The Act of Killing shares the keen eye for investigation that defines the nonfiction work of its illustrious producers, Errol Morris and Werner Herzog. And as with their docs, it spirals into horrifying surrealism from a seemingly simple starting point: In this case, interviewing some of the paramilitary leaders and self-described “gangsters” employed to eradicate anyone deemed a “communist”—in practice, almost anyone not loyal to the new regime.

The surprise is that these men are eager to tell their tales, often indulging in graphic detail to describe, for example, the best means of murdering captives without spilling much blood (with a wire around the neck). They even enjoy reenacting their state-sanctioned murders on camera, at Oppenheimer's invitation, adopting the lurid styles of the violent Hollywood crime films that influenced their actual violence back in the day.

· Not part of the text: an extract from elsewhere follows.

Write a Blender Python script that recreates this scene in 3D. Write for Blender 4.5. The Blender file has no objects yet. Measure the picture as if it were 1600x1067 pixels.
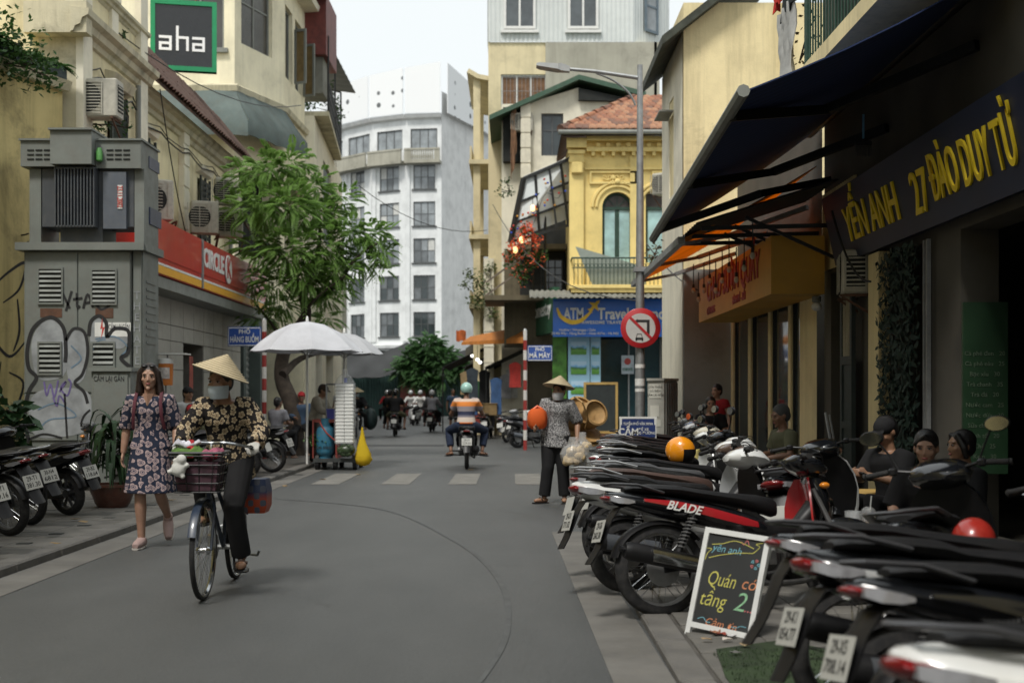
import bpy, bmesh, math, random
from mathutils import Vector, Matrix, Euler, Quaternion
from math import sin, cos, pi, copysign, atan2
R = math.radians
Tr, Ro = Matrix.Translation, Matrix.Rotation
BOXF = [(3, 2, 1, 0), (4, 5, 6, 7), (0, 1, 5, 4), (1, 2, 6, 5), (2, 3, 7, 6), (3, 0, 4, 7)]
rnd = random.Random(7)
ru = rnd.uniform
SC = bpy.context.scene
COL = SC.collection
V = Vector

# ------------------------------------------------------------------ camera, sky, sun, exposure
EYE, HOR, FPX = 1.37, 620.0, 2000.0            # eye height (m), horizon row, focal length in photo pixels
cam_d = bpy.data.cameras.new('camera')
cam_d.sensor_width = 36.0; cam_d.lens = 45.0
cam_d.shift_y = (HOR - 533.5) / 1600.0
cam_d.clip_start = 0.1; cam_d.clip_end = 2000
cam_d.dof.use_dof = True; cam_d.dof.focus_distance = 11.5; cam_d.dof.aperture_fstop = 2.4
cam = bpy.data.objects.new('camera', cam_d); COL.objects.link(cam)
cam.location = (0, 0, EYE); cam.rotation_euler = (R(90), 0, 0)
SC.camera = cam

world = bpy.data.worlds.new('World'); SC.world = world; world.use_nodes = True
_nt = world.node_tree; _nt.nodes.clear()
_sky = _nt.nodes.new('ShaderNodeTexSky'); _sky.sky_type = 'NISHITA'; _sky.sun_disc = False
SUN_EL, SUN_AZ = 58.0, 205.0                   # azimuth clockwise from +Y: behind the camera, to its left
_sky.sun_elevation = R(SUN_EL); _sky.sun_rotation = R(SUN_AZ); _sky.air_density = 1.0; _sky.dust_density = 4.0
_hs = _nt.nodes.new('ShaderNodeHueSaturation'); _hs.inputs['Saturation'].default_value = 0.25
_mx = _nt.nodes.new('ShaderNodeMix'); _mx.data_type = 'RGBA'
_mx.inputs[0].default_value = 0.86
_mx.inputs[7].default_value = (7.75, 8.2, 8.3, 1)   # an even white overcast over the clear-sky model
_bg = _nt.nodes.new('ShaderNodeBackground'); _bg.inputs['Strength'].default_value = 0.066
_out = _nt.nodes.new('ShaderNodeOutputWorld')
_nt.links.new(_sky.outputs[0], _hs.inputs['Color']); _nt.links.new(_hs.outputs[0], _mx.inputs[6])
_nt.links.new(_mx.outputs[2], _bg.inputs[0]); _nt.links.new(_bg.outputs[0], _out.inputs[0])

sun_d = bpy.data.lights.new('sun','SUN'); sun_d.energy = 1.5; sun_d.angle = R(11); sun_d.color = (1.0,0.96,0.9)
sun = bpy.data.objects.new('sun', sun_d); COL.objects.link(sun)
sun.rotation_euler = (R(90 - SUN_EL), 0, R(180 - SUN_AZ))
sun.location = (0, 0, 60)
SC.view_settings.view_transform = 'Standard'; SC.view_settings.look = 'None'
SC.view_settings.gamma = 1.0; SC.view_settings.use_curve_mapping = False
SC.view_settings.exposure = 0.98
SC.cycles.max_bounces = 6; SC.cycles.transparent_max_bounces = 16

# ------------------------------------------------------------------ helpers
def P(x, y, Y): return V(((x - 800) / FPX * Y, Y, EYE + (HOR - y) / FPX * Y))
def ZAT(y, Y): return EYE + (HOR - y) / FPX * Y
def XAT(x, Y): return (x - 800) / FPX * Y
def GND(x, y):
    Y = EYE * FPX / (y - HOR); return V(((x - 800) / FPX * Y, Y, 0))
def YX(x, X): return FPX * X / (x - 800)       # depth at which the plane X shows at column x

TMP = bpy.data.scenes.new('tmp_build')
def bake(data, mods=None):
    o = bpy.data.objects.new('tmp', data); TMP.collection.objects.link(o)
    if mods: mods(o)
    vl = TMP.view_layers[0]; vl.update()
    dg = vl.depsgraph
    dg.update()
    me = bpy.data.meshes.new_from_object(o.evaluated_get(dg), depsgraph=dg)
    bpy.data.objects.remove(o)
    return me

MATS = {}
def srgb(h):
    h = h.lstrip('#'); c = [int(h[i:i+2], 16) / 255 for i in (0, 2, 4)]
    return tuple(x / 12.92 if x < .04045 else ((x + .055) / 1.055) ** 2.4 for x in c)
class NT:
    def __init__(s, name):
        s.m = bpy.data.materials.new(name); s.m.use_nodes = True; s.t = s.m.node_tree
        s.b = s.t.nodes['Principled BSDF']; s.tc = None
    def n(s, t, **kw):
        o = s.t.nodes.new('ShaderNode' + t)
        for k, v in kw.items(): setattr(o, k, v)
        return o
    def l(s, a, b): s.t.links.new(a, b)
    def co(s, scale=(1, 1, 1), rot=(0, 0, 0), src='Object', loc=(0, 0, 0)):
        if not s.tc: s.tc = s.n('TexCoord')
        mp = s.n('Mapping'); mp.inputs['Scale'].default_value = scale; mp.inputs['Rotation'].default_value = rot
        mp.inputs['Location'].default_value = loc
        s.l(s.tc.outputs[src], mp.inputs[0]); return mp.outputs[0]
    def noise(s, scale, co=None, detail=4, rough=.6, dist=0):
        t = s.n('TexNoise'); t.inputs['Scale'].default_value = scale; t.inputs['Detail'].default_value = detail
        t.inputs['Roughness'].default_value = rough; t.inputs['Distortion'].default_value = dist
        s.l(co if co else s.co(), t.inputs['Vector']); return t.outputs[0]
    def ramp(s, x, stops):
        r = s.n('ValToRGB'); e = r.color_ramp.elements
        while len(e) < len(stops): e.new(.5)
        for el, (p, c) in zip(e, stops):
            el.position = p; el.color = (c, c, c, 1) if isinstance(c, (int, float)) else (*c[:3], 1)
        s.l(x, r.inputs[0]); return r.outputs[0]
    def mix(s, f, a, b, bt='MIX'):
        m = s.n('Mix', data_type='RGBA', blend_type=bt)
        for k, v in ((0, f), (6, a), (7, b)):
            if isinstance(v, (int, float)): m.inputs[k].default_value = v
            elif isinstance(v, tuple): m.inputs[k].default_value = (*v[:3], 1)
            else: s.l(v, m.inputs[k])
        return m.outputs[2]
    def math(s, op, a, b=0.0, c=0.0):
        m = s.n('Math', operation=op)
        for k, v in enumerate((a, b, c)):
            if isinstance(v, (int, float)): m.inputs[k].default_value = v
            else: s.l(v, m.inputs[k])
        return m.outputs[0]
    def bump(s, h, st=.3, dist=.01):
        b = s.n('Bump'); b.inputs['Strength'].default_value = st; b.inputs['Distance'].default_value = dist
        s.l(h, b.inputs['Height']); s.l(b.outputs[0], s.b.inputs['Normal'])
    def set(s, **kw):
        for k, v in kw.items():
            k = k.replace('_', ' ')
            i = s.b.inputs[k]
            if isinstance(v, (int, float)): i.default_value = v
            elif isinstance(v, tuple): i.default_value = (*v[:3], 1)
            else: s.l(v, i)
        return s

def mat(name, col, rough=.6, metal=0., var=.18, vscale=5., bump=.0, bscale=80., coat=0., spec=.5, dust=0.):
    """plain surface: a colour with mottling, dust in patches and fine relief"""
    if name in MATS: return MATS[name]
    c = srgb(col) if isinstance(col, str) else col
    t = NT(name)
    n = t.noise(vscale, detail=6)
    lo = tuple(x * (1 - var) for x in c); hi = tuple(min(1, x * (1 + var)) for x in c)
    k = t.ramp(n, [(.3, lo), (.7, hi)])
    if dust:
        d = t.ramp(t.noise(vscale * 2.3 + 1, detail=8, rough=.7), [(.45, 0.), (.75, dust)])
        k = t.mix(d, k, (.16, .15, .13))
        t.set(Roughness=t.math('ADD', t.math('MULTIPLY', d, .5), rough))
    else:
        r = t.noise(vscale * 4, detail=3)
        t.set(Roughness=t.math('ADD', t.math('MULTIPLY', r, .2), max(0, rough - .1)))
    t.set(Base_Color=k, Metallic=metal, Specular_IOR_Level=spec)
    if coat: t.set(Coat_Weight=coat, Coat_Roughness=.06)
    if bump: t.bump(t.noise(bscale, detail=6), bump, .006)
    MATS[name] = t.m
    return t.m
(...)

Oppenheimer opens with the killers making their movie. We see the rotund, disheveled Herman Koto and the slender, debonair Anwar Congo—the latter responsible for more than 1,000 murders, many carried out with that wire-strangling technique—searching neighborhoods they once attacked for locals to play parts in a reenactment. What follows is ugly, even mad: Surrounded by a throng of onlookers, a proud and enthusiastic Herman shows the crowd how to panic. He flails his arms and screams hysterically as he pretends to be a woman begging that her house not be burned down. At first confused, a few women comply with Herman's demands to mimic this performance; later, the kids forced to participate in this upsetting pantomime are quickly brought to tears. It's impossible to forget that some of these people might have suffered real crimes at Herman's and Anwar's hands.

That's just one example of how the documentary twists reality and fiction. That knottiness culminates with Anwar's neighbor recalling to these killers his own tale of woe, when his stepfather answered a nighttime knock at the door in 1965 and was never seen again. Speaking with nervous laughter, the neighbor professes to Anwar and Herman that he of course means no criticism with his story—and then, to prove it, he agrees to play the role of a strangled victim in a scene set in a nightclub, pretending to be choked to death by the men responsible for the deaths of members of his family.

These monsters proudly proclaim that their work in the '60s was influenced by the movies, although they anachronistically cite Scarface and The Godfather as direct influences on both their tactics and their sleek, swanky fashion sense. It's also clear their madness stems from something deeper in the country's fabric. The Act of Killing examines these killers' relationship to the 3 million-strong paramilitary organization Pancasila Youth, which continues to operate outside Indonesian law even as it works in tandem with the government. In a stunning scene, the country's vice president speaks to the group, jokingly condoning their blackmail-and-beatings thuggery. What emerges is a portrait of systemic fanaticism and brutality celebrated by both the political powers that be and TV personalities who merrily praise the men's noble “extermination” work.

Damning only through incisive observation, Oppenheimer presents Indonesia as a country where the reigning historical narrative validates mass murder as necessary and good. That means glorified horror abounds in the men's re-creations of their atrocities, such as the massacre of a village full of women and children—a sequence that culminates with one paramilitary strongman's boastful recollections about raping 14-year-old girls. This vileness goes hand in hand with surrealism, none more surprising than a musical number in which the men (including a cross-dressing Herman) and dancers emerge from a giant seaside fish statue. As they sway in front of a waterfall, some of their “victims” appear to thank them for murdering them. Then the killers ascend to heaven.

Anwar and Herman's cold-hearted compatriot Adi Zulkadry believes his assassinations were justified because he committed them, got away with them and continues to be praised for them. That ruthless winners-write-history morality is countered by the transformation of Anwar, who by placing himself in the role of those he killed—including one fictionalized re-creation designed like a '20s gangster movie—finds himself increasingly horrified, maybe even driven insane, by what he's done. Anwar's awakened self-awareness is a stunning example of the cinema's power to expose truth and alter perception. Healing, however, is a commodity in short supply in The Act of Killing, which affords neither hope for a brighter Indonesian future nor salvation for Anwar. In a final scene of literal gut-wrenching intensity, he visits his old rooftop-courtyard killing ground. Left alone with the memories of his sins, he's wracked with uncontrollable retching. Nothing, though, will come up—it's a lifetime's worth of evil finally rising to the surface, but still impossible to purge.